Autant dire qu'avec cet effet, rien n'est fait pour faciliter l'habilement des soldats.

 

Ceinturon modèle 1873

 

Il faut attendre 1903 pour que la plaque en cuivre soit enfin remplacée par une boucle en cuivre à 2 ardillons, permettant cette fois ci le passage dans les passants des éléments de charge.
Ce nouveau modèle est distribué en 3 tailles : 110, 115 et 125 cm. Le modèle moyen comporte 2 rangés de 11 trous et ce nombre varie sur les 2 autres modèles.


Ceinturon modèle 1903


A la mobilisation, le modèle 1873 est le plus courant, cepandant, jugé trop voyant à cause des reflets des rayons du soleil sur la boucle en cuivre, il est petit à petit remplacé par le modèle 1903. Cependant, la quantité impressionnante du ceinturon modèle 1845 dans les entrepôts de stockage ne rend pas facile cette réforme et ce modèle sera encore fréquent durant tout le premier semestre de l'année 1915, mais avec sa boucle repeinte en noir.

 

Les bretelles de suspension :

Les bretelles de suspension, que l'on peut également appeler " brelage ", servent à maintenir les 3 cartouchières. Elles sont confectionnées en cuir noir retourné. Elles sont formées de 3 branches en Y qui sont reliées ensemble par un anneau dorsale en laiton. A chaque extrémité, un crochet en cuivre vient se crocheter à l'anneau de la cartouchière. Des trous percés dans chaque branche permettent de régler en hauteur des crochets.
A l'entrée en guerre, c'est le modèle 1892 qui équipe le fantassin français.


Bretelles de suspention modèle 1892

 


Les 3 cartouchières :

A l'entrée en guerre, les soldats sont équipés des 2 cartouchières modéle 1888. Deux sont ventrales et une est dorsale. Elles sont fixées au ceinturon grâce à 2 passants en cuir, et aux bretelles de suspension par 1 anneau métallique. Chacune peu contenir jusqu'a 5 paquets de 8 cartouches, soit 40 cartouches par cartouchière. La cartouchière dorsale est très gênante, car elle empêche le soldat de se coucher, et même de s'asseoir sans qu'il la sente en permanence au bas de son dos.
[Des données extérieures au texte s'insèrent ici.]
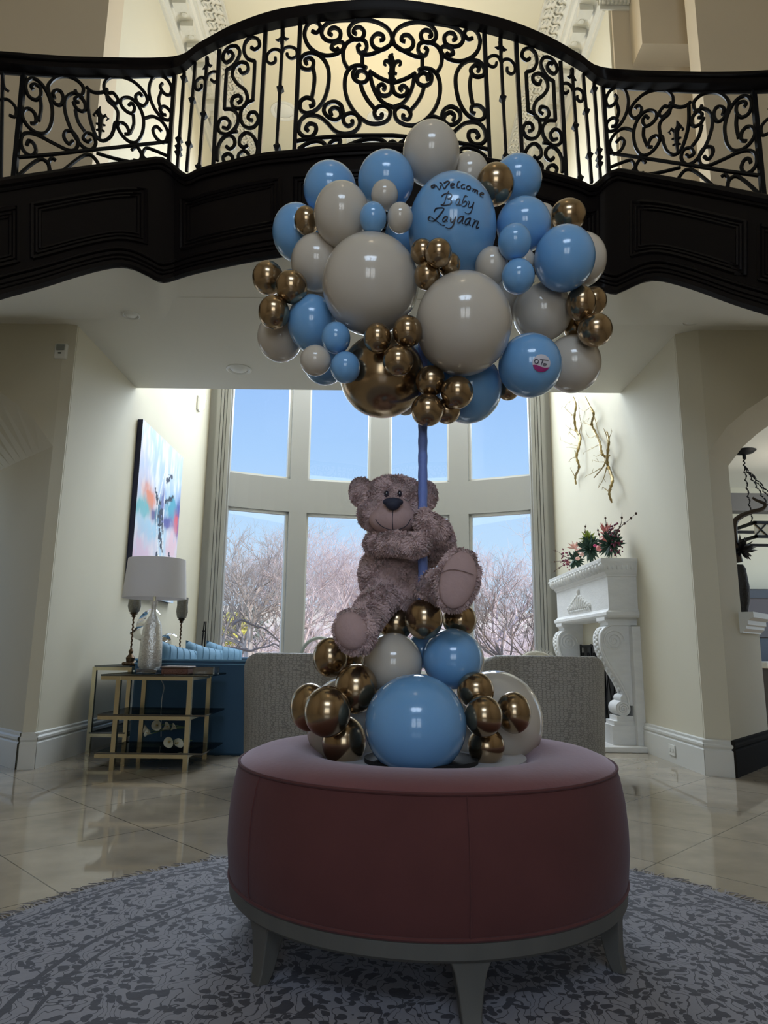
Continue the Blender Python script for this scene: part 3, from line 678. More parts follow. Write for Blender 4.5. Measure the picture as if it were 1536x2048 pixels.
# ================================================================== BALLOONS
TOP = '1,c,862,308,57,62,2.068 2,b,660,379,53,54,2.152 3,b,772,361,56,57,2.064 4,c,684,430,56,64,2.011 5,c,769,390,27,29,1.969 6,b,746,436,27,31,1.929 7,c,800,436,26,30,1.932 8,b,904,458,88,106,2.037 9,c,938,352,40,45,2.151 10,g,990,369,38,41,2.051 11,b,1034,360,49,49,2.134 12,b,1047,450,54,54,2.065 13,c,1084,440,28,32,2.192 14,g,1136,431,35,33,2.124 15,b,1129,517,60,65,2.021 16,c,1163,520,49,54,2.184 17,b,1029,484,33,36,1.921 18,c,983,532,33,38,1.994 19,c,1048,522,22,24,2.061 20,b,1036,553,33,35,1.939 21,g,845,504,24,26,1.915 22,g,877,506,27,29,1.851 23,g,898,529,23,25,1.921 24,g,854,552,26,28,1.911 25,c,741,569,97,100,2.011 26,c,927,648,96,103,1.957 27,b,594,466,49,57,2.210 28,g,613,442,25,29,2.092 29,c,634,526,52,57,2.120 30,g,536,556,31,34,2.162 31,g,583,574,32,34,2.058 32,g,548,625,31,34,2.074 33,c,560,675,45,49,2.234 34,b,624,647,49,57,2.133 35,b,672,676,29,32,2.008 36,c,631,721,31,31,1.994 37,b,691,735,30,32,1.996 38,b,650,728,42,42,2.240 39,g,765,752,85,84,2.122 40,g,755,676,28,30,1.924 41,g,815,663,30,32,1.913 42,g,796,722,31,31,1.912 43,g,861,762,30,31,2.010 44,g,914,785,33,33,1.986 45,g,855,820,33,33,2.006 46,g,894,821,27,27,2.063 47,b,936,776,68,71,2.168 48,c,811,808,22,23,2.264 49,c,1084,624,59,60,2.191 50,g,1162,607,29,35,2.092 51,g,1187,603,26,29,2.191 52,g,1190,660,34,34,2.091 53,g,1150,655,23,24,2.232 54,b,1060,731,63,64,2.038 55,c,1145,728,56,58,2.227 56,g,1016,778,23,23,2.206 57,c,1012,590,52,54,2.289 58,b,846,735,48,50,2.255 59,c,640,590,44,46,2.276 60,b,820,470,50,52,2.209'
BAS = '1,b,831,1449,102,99,1.995 2,c,786,1326,59,60,2.165 3,b,905,1317,60,60,2.162 4,c,914,1320,54,56,2.330 5,g,848,1238,38,41,2.103 6,g,792,1246,35,35,2.225 7,g,919,1240,34,34,2.222 8,g,661,1314,35,40,2.168 9,g,700,1312,28,30,2.250 10,g,712,1377,44,49,2.094 11,g,619,1414,39,47,2.157 12,g,655,1423,47,50,2.011 13,g,688,1483,44,51,2.109 14,c,688,1445,76,88,2.303 15,g,951,1381,37,37,2.078 16,g,967,1432,38,41,2.000 17,g,1027,1425,35,41,2.120 18,g,972,1492,37,37,2.087 19,c,990,1441,95,98,2.357 20,b,843,1300,27,36,2.258'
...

En 1905, une modification est apportée. Les 2 passants en cuir sur la face arrière sont remplacés par un triangle de cuir plus large enfin de permettre à la boucle en cuivre du ceinturon modèle 1845 de pouvoir passer (voir le paragraphe sur le ceinturon ci-dessus)..
Très vite, un défaut est constater : si le crochet de la bretelle de suspension vient à se décrocher, le haut du triangle, en raison du poids de la cartouchière, glisse sous la bande de cuir verticale, puis sous le ceinturon et la cartouchière tombe au sol. Pour remédier à ce problème, il est préconiser de tordre l'anneau en fer à 90°, mais cette mesure de fortune n'est pas entièrement fiable et sera peu utilisée.